The worst work comes from the central pairing of Johnson and DeBose, though neither is particularly to blame. DeBose, who has had a rather unfortunate streak of films since her Oscar win for West Side Story, is asked to play an underwritten character, and because she is styled with elements of traditional African dress and has ties to African mysticism that is never explored in any meaningful detail beyond one conversation with her grandmother, the character becomes an unfortunate racial trope in the muddled second act. Her employment status as a lawyer who is vocally opposed to criminal corruption but who works for a firm that has myriad connections to the criminal underworld highlights how the character is used more as a plot convenience than anything else. Johnson, back for another bite of the superhero apple after playing the second-best Quicksilver in the MCU (“you didn’t see that coming”), is asked to be dour and burdened-with-great-responsibility, as so many leads in the worst of these films are. This, of course, is fundamentally the opposite of what he is good at.

As recent memorable supporting roles in Tenet, Bullet Train and The Fall Guy have shown, Johnson is a charm machine, at his best when he’s being a good-looking rogue, not unlike Brad Pitt in the early 90s. Without even a love story to work with, Johnson is asked mainly to jump into digitally-created canvasses, look menacingly at others, and tense his abs as hard as he can. It is also extremely hard to take him seriously in this movie when you realise that his yellow eyes, denoting his animal instincts taking over, make him look eerily similar to Rob McElhenney’s Mac in ‘The Nightman Cometh’ episode of It’s Always Sunny in Philadelphia.

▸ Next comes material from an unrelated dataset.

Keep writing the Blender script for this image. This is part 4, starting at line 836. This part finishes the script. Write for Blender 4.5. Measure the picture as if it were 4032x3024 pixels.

With this film marking the end of the SSU, it’s unlikely that Kraven could be used as an argument for any continuation of the larger project. At its best, the film, like Madame Web before it, has a sort of campy fun to it, with a bit of gratuitous violence for good measure. At its worst, it’s like the rest of the SSU: an at-best mediocre idea edited into complete gibberish by studio meddling, and laced with some of the worst computer effects that a multi-billion dollar company could muster. If the delays to Kraven were intended to give it a fairer shake, it also seems the moviegoing public aren’t willing to acquiesce, with box-office projections for the film lower than any film in the series so far. It’s hard to rank a series that is so uniformly poor. This film is better-made than Morbius and perhaps Madame Web also, but it’s also likely the ugliest film in the franchise and harder-to-follow than any of them. All the same, it’s an entertaining night at the movies, particularly if your fiancée laughs hysterically every time Kraven impales someone on a pole, which is a surprising number of times.

It’s a shame the SSU characters will never get to have their team-up movie, robbing us of our chance to watch Kraven tell Dakota Johnson’s Madame Web that he’s afraid of spiders, so that she can reply that her mom “was researching spiders in the Amazon right before she died”, look to camera, and wink.